From: "Greg Haerr" ####@####.####
Date: 27 Jul 2001 20:27:48 -0000
Message-Id: <014c01c116db$d6d162e0$6817dbd0@censoft.com>

: Let's say that I want to blit an image to the screen in portrait mode --
: should we have the user make an offscreen image (GrNewPixmap) and somehow
: have him place it sideways, or store all images in canonical coordinates,
: and have the Blit be smart enough to do a non-sequential mem-move()?
: Would the approach of having the driver do this last second be too slow?

This one area is the reason I have not yet released 0.89pre8.  As it
turns out, the Microwindows engine does not yet handle portrait mode
fully, it will crash when blitting if running in portrait mode in certain
cases.  Following is the explanation and proposed design:

In the currently released implementation, Microwindows has a 
compile-time option to set portrait mode, and a subdriver is inserted
before the actual framebuffer driver that "rotates" x and y coordinates
before passing them to the original driver, which then draws using
swapped x and y coordinates.  This coordinate swapping is also
performed for the driver blit entry point, but the blitting itself is
still performed according to the hardware-view of the framebuffer.
In order to make this simple fix work, the current implementation 
stores offscreen pixmaps in hardware, rather than logical orientation.
This allows offscreen pixmaps to be blitted without conversion.

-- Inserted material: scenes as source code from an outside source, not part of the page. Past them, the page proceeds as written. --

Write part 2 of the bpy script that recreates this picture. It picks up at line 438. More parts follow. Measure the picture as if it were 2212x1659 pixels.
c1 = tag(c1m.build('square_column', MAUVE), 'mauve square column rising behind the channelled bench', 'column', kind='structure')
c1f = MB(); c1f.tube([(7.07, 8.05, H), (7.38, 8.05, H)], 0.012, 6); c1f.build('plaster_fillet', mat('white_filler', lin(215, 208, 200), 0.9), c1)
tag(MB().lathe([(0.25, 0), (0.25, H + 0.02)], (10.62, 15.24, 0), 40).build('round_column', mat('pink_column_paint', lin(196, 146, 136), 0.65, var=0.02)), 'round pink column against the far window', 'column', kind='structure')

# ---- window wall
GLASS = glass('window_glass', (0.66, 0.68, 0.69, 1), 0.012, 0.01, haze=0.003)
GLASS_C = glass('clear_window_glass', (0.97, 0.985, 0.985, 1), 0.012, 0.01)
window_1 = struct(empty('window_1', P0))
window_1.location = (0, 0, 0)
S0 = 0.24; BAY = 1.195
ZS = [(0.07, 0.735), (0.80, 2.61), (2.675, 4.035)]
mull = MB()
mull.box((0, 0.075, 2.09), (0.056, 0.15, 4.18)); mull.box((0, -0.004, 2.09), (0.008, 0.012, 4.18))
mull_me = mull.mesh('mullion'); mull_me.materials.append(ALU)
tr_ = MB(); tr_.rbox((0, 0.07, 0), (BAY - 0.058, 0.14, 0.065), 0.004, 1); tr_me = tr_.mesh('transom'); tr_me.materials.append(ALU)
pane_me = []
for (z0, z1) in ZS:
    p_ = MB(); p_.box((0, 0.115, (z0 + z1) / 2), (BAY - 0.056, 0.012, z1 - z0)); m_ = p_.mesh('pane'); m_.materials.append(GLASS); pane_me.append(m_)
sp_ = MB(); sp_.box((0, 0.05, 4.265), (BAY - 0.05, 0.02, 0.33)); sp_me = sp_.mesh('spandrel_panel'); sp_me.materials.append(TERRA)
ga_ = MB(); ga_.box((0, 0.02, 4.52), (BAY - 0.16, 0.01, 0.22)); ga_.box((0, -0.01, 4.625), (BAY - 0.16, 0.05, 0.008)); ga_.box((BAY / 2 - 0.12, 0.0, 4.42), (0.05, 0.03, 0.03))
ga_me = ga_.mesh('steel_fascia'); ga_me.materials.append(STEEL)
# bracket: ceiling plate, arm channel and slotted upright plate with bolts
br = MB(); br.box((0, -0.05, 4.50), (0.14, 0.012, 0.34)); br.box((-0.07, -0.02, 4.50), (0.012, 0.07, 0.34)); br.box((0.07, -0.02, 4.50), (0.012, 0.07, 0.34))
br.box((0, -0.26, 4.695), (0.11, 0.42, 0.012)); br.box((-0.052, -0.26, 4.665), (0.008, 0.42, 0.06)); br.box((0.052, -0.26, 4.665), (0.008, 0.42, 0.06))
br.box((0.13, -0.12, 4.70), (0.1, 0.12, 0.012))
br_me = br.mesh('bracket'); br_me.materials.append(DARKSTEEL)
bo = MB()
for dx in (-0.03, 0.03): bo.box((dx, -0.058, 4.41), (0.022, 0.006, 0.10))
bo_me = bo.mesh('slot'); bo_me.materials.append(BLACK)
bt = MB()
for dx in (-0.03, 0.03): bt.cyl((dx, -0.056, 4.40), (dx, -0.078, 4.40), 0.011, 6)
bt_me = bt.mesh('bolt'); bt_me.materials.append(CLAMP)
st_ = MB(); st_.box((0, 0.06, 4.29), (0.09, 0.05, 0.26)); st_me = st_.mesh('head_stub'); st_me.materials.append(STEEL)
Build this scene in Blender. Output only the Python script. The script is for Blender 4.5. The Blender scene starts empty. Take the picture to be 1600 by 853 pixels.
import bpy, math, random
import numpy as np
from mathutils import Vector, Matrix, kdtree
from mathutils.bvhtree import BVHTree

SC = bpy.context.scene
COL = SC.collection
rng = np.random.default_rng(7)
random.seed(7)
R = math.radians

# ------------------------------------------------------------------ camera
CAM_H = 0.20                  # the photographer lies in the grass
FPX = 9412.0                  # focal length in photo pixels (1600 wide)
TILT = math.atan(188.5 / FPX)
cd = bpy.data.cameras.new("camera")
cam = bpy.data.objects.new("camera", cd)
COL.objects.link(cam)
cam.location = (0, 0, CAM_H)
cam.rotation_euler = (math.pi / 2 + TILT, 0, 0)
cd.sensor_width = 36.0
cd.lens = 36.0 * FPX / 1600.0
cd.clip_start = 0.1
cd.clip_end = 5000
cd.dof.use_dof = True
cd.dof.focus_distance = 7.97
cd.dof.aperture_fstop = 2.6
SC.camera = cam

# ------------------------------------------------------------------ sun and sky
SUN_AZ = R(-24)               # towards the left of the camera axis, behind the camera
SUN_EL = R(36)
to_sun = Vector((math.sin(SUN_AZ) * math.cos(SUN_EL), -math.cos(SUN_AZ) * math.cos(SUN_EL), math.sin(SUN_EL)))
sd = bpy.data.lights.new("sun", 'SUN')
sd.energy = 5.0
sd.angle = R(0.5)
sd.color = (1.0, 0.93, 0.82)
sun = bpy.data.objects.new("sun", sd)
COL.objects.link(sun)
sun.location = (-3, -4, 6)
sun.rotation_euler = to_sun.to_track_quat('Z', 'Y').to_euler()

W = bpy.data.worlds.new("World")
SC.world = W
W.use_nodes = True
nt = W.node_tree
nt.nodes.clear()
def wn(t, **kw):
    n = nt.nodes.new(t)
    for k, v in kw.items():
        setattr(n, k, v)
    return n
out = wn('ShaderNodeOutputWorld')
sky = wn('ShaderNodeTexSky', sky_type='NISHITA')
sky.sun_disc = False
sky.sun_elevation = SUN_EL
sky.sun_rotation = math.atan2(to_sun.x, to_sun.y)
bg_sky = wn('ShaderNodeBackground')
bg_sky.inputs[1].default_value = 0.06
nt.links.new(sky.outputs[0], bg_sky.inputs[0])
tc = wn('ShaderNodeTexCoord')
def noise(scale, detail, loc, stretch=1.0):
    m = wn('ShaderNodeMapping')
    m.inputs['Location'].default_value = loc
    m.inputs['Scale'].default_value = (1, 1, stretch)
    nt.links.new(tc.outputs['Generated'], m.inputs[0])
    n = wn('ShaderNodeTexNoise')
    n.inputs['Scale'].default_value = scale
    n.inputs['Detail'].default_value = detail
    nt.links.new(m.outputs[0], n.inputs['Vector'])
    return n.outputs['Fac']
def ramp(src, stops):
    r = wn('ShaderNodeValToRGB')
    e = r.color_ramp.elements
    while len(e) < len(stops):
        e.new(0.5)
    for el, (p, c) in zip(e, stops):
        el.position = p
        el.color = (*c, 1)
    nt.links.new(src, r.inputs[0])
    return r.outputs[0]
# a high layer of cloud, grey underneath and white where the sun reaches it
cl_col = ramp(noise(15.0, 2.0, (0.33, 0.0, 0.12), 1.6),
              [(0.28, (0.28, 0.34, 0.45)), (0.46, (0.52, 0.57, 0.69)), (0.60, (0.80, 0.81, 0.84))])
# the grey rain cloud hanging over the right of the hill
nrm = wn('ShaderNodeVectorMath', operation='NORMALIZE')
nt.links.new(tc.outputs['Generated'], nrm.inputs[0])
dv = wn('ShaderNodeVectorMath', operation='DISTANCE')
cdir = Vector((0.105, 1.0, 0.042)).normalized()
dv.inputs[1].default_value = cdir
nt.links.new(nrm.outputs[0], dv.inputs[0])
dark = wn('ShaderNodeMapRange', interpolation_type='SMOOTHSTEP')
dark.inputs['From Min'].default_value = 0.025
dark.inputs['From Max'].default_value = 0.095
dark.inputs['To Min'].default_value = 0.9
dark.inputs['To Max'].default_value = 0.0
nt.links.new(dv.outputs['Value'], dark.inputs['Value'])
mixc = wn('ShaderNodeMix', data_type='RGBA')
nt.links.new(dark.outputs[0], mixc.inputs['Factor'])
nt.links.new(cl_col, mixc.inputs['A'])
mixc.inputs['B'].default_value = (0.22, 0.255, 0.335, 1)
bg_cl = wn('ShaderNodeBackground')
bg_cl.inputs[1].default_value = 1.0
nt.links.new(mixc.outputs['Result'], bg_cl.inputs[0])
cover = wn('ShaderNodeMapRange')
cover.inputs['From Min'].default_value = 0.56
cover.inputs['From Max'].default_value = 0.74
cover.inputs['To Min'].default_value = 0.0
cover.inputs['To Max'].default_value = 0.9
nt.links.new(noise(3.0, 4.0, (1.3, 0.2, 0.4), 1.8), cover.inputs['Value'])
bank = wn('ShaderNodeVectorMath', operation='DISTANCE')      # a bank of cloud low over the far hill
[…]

In the new version (CVS, pre9), I have added automatic portrait
mode capabilities that allow the server to reorient all graphics to
a specified (left, right, up and also down) portrait mode without
shutting down, nor restarting any applications.  This means that 
offscreen pixmaps may need to be re-rotated to use blits at
full speed, or risk having to draw them point-by-point.  I have
decided that running blits at full speed is the only solution (we currently
see some of the point-by-point slowness in some of the image decode/
rendering code for instance).    This means that offscreen pixmaps
need to be rotated before blitting when the server orientation changes.
This then means that we need conversion rotate blitters for
1, 2, 4, 8, 16, 24 and 32 bpp, and I haven't had time to write them.
My current idea is that each PSD (including the physical PSD)
will maintain an orientation flag, and that offscreen pixmaps
will only be rotated once (to the hardware [phys driver orientation)
only once, and only when needed to, rather than every time the
orientation changes.

Another idea was to discard server pixmaps and have the application
recreate them, but this causes application programming difficulties and
is currently not a good option.

So - to recap and answer Daves' question: - all images will be stored
in canonical coordinates, at least from the perspective of the applications
programmer.  Then, when blitting is required, they will be rotated
once only, and then blitted at full speed, without the need for adding
tons of new entry points for each blit rotation in the low-level driver.
This once-only rotation also solves a huge problem when I finally
get the alpha- and transparent-blit driver entry points going, since we
won't need multiple versions of them also.